The Vagina Monologues: A voice

Students, faculty present short stories about sexual experiences


Vaginas—over half of the world’s got one. But in the 1990s, playwright Eve Ensler thought that we weren’t talking about them enough. So she created the Vagina Monologues.

She went around asking women that she met questions about their vaginas. Some of the responses turned out to be quite profound and were turned into monologues that are now performed all over the world. A few of the monologues were performed.

The performance is a series of stories from women of different ages, races and sexual orientations.

The stories range from hilarious to heartbreaking and all the performers were spirited and passionate about their words.
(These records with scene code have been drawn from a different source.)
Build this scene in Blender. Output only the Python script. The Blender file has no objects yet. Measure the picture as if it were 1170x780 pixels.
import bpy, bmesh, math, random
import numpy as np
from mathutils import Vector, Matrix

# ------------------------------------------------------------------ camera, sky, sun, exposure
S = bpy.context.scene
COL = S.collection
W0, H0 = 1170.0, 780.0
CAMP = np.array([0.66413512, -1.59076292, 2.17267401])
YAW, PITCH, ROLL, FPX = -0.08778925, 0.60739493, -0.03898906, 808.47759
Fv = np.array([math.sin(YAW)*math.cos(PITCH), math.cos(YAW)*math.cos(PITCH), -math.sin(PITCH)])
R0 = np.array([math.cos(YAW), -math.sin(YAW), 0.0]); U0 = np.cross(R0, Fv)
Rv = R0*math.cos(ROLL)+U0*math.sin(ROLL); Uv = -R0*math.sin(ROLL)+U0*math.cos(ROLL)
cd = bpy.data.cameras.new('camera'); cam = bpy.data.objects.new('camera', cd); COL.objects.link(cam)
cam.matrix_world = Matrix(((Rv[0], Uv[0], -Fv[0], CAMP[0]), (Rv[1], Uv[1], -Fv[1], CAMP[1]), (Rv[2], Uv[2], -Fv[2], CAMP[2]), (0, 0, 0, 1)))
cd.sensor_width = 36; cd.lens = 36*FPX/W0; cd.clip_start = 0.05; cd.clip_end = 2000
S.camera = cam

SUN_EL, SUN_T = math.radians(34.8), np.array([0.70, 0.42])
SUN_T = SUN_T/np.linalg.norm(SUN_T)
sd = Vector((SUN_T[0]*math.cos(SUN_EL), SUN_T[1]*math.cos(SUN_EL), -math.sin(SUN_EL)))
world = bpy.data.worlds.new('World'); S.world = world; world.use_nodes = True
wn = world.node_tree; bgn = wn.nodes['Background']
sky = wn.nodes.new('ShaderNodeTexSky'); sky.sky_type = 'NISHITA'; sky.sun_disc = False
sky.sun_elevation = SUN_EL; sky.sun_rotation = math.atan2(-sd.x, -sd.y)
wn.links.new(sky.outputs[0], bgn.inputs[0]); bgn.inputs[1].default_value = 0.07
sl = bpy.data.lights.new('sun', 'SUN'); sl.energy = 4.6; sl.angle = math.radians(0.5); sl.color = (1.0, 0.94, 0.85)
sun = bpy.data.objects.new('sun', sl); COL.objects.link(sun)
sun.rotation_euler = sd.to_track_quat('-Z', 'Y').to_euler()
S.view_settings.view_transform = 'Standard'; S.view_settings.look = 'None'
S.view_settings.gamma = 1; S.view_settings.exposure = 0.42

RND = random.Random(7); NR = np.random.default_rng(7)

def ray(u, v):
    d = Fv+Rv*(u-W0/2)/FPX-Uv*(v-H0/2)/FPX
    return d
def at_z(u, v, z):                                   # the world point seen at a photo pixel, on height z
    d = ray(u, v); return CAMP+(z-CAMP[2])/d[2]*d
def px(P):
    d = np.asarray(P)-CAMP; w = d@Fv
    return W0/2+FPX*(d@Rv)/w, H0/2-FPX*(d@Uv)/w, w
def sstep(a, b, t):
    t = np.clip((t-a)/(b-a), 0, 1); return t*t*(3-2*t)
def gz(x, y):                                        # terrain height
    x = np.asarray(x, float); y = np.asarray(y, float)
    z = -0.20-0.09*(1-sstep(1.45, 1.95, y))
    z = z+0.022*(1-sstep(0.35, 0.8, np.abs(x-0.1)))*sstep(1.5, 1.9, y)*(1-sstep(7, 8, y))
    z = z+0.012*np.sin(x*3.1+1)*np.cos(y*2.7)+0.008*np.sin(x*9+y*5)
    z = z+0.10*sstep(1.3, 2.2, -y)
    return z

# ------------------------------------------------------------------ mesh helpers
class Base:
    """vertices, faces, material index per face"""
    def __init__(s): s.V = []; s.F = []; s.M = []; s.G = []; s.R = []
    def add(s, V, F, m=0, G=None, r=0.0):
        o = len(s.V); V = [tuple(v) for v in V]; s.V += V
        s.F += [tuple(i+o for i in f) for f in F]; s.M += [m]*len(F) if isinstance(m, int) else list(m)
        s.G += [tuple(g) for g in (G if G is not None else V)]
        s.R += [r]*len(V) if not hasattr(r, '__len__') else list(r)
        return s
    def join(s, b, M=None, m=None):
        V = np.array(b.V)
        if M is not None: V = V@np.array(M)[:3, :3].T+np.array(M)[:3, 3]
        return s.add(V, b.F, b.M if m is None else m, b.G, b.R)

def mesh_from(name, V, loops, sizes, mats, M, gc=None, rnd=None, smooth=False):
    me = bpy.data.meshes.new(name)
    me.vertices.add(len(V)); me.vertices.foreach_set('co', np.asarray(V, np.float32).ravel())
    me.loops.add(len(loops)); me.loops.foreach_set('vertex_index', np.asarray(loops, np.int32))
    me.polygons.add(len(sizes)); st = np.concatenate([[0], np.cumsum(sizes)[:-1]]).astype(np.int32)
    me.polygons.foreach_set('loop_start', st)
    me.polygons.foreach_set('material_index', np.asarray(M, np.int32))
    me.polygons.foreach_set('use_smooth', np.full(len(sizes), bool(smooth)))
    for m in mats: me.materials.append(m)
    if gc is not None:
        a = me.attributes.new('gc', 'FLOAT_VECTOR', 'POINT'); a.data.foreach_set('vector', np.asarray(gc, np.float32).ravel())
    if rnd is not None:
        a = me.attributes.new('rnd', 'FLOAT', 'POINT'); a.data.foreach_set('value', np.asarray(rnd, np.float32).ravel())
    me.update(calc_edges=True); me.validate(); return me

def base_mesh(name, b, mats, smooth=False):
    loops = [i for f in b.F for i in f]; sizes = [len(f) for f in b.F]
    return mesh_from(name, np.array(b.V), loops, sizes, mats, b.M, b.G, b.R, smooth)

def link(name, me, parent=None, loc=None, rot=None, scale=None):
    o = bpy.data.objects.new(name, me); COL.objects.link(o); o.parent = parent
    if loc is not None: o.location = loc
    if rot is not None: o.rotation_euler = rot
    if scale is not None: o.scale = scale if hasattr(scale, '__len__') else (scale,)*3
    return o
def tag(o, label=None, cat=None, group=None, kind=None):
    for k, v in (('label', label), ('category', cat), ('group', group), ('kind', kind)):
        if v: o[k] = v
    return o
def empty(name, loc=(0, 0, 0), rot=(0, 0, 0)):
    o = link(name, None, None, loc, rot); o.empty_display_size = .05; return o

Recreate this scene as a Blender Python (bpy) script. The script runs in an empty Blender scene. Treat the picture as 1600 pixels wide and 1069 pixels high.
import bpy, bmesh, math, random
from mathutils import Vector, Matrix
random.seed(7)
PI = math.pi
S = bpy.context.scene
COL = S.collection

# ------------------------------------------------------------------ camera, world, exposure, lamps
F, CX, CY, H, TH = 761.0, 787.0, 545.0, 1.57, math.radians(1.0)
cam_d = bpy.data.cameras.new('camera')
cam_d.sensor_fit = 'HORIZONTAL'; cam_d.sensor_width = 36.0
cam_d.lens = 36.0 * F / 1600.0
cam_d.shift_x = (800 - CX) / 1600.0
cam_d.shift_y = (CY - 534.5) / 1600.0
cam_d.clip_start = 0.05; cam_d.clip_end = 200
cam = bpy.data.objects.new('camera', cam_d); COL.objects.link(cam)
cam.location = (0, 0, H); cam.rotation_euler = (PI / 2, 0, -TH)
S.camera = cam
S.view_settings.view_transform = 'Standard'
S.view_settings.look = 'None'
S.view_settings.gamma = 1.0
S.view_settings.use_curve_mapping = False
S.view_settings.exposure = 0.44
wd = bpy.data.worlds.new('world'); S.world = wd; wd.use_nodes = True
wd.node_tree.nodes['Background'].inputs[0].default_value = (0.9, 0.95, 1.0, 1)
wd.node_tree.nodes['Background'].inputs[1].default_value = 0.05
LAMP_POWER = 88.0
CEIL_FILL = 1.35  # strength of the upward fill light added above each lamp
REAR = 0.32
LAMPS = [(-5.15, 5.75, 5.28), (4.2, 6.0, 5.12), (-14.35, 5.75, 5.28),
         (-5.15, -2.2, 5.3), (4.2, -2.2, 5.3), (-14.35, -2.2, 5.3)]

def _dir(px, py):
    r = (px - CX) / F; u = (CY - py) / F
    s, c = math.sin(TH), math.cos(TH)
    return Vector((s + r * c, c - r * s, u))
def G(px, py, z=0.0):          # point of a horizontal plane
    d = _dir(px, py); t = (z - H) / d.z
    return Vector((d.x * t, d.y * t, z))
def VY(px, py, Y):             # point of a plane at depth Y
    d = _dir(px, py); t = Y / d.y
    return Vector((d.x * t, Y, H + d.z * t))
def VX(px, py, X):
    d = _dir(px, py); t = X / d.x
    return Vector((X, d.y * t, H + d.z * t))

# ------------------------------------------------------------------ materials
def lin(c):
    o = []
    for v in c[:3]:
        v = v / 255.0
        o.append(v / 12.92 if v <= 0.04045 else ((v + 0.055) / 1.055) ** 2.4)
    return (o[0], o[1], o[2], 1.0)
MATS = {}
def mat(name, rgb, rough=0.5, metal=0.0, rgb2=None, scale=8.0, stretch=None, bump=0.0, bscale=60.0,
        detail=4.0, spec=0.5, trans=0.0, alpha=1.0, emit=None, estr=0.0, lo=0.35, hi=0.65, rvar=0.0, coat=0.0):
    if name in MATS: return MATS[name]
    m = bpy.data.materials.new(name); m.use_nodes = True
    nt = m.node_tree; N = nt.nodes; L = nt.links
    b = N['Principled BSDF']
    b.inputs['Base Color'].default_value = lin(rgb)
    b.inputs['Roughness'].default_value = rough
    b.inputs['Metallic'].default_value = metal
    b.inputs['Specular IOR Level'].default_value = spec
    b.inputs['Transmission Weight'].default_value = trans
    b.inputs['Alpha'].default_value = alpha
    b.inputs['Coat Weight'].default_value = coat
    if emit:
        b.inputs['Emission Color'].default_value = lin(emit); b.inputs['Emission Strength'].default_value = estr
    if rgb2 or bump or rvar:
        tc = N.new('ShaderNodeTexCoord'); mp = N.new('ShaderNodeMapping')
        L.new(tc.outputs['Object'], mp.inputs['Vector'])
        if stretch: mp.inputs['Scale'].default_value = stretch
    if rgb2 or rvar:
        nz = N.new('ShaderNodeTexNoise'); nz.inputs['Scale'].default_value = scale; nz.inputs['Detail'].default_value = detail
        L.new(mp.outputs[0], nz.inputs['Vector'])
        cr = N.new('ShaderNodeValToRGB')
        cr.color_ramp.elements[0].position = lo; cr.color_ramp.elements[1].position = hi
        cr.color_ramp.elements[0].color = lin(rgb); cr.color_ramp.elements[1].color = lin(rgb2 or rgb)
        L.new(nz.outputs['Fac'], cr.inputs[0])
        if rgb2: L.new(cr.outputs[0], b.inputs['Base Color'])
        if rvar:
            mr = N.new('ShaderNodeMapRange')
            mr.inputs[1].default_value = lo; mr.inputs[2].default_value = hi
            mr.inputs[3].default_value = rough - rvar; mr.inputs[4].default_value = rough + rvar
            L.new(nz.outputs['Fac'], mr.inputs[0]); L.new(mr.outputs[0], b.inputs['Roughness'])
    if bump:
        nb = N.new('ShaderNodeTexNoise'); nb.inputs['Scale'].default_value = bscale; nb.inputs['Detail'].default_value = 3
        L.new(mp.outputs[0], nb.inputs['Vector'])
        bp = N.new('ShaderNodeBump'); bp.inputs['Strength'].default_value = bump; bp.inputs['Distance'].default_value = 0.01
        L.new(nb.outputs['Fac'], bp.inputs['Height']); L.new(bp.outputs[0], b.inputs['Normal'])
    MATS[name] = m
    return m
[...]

It seemed that the overall purpose of the performance was to empower by talking about things that most people don’t talk about and that many don’t want to talk about.

Jessica Hawkins, a graduate student of the forensic psychology program, has performed in the play for three years. She said that something can be learned from all the monologues.

“The monologues themselves are always insightful when it comes to understanding what many women go through on a daily basis,” Hawkins said.

But whether you can relate to the stories or not, they’re still interesting. They give you a glimpse into the experiences of other people and what they learned from those experiences.

Throughout the performance, audience members shouted things like “Yes girl!” and “mhm!” The monologues excited everyone because it was something they could relate to.

The Vagina Monologues isn’t just for women. Anyone is welcome to attend and anyone can benefit from hearing the stories. In fact, Blake Stone, better known as Mister ULM, was there.

He said that he loved the lighthearted and funny aspects of the play but he loved the serious parts even more.

“There were also serious moments to the monologues that had to do with self worth, self discovery and overcoming tragic events,” he said. “Those were probably my favorite.”

“Our hope is always for the audience to hear these stories and think deeply about what they mean for women,” Hawkins said. “Even if we just change one person’s mind or heart then we are moving in the right direction.”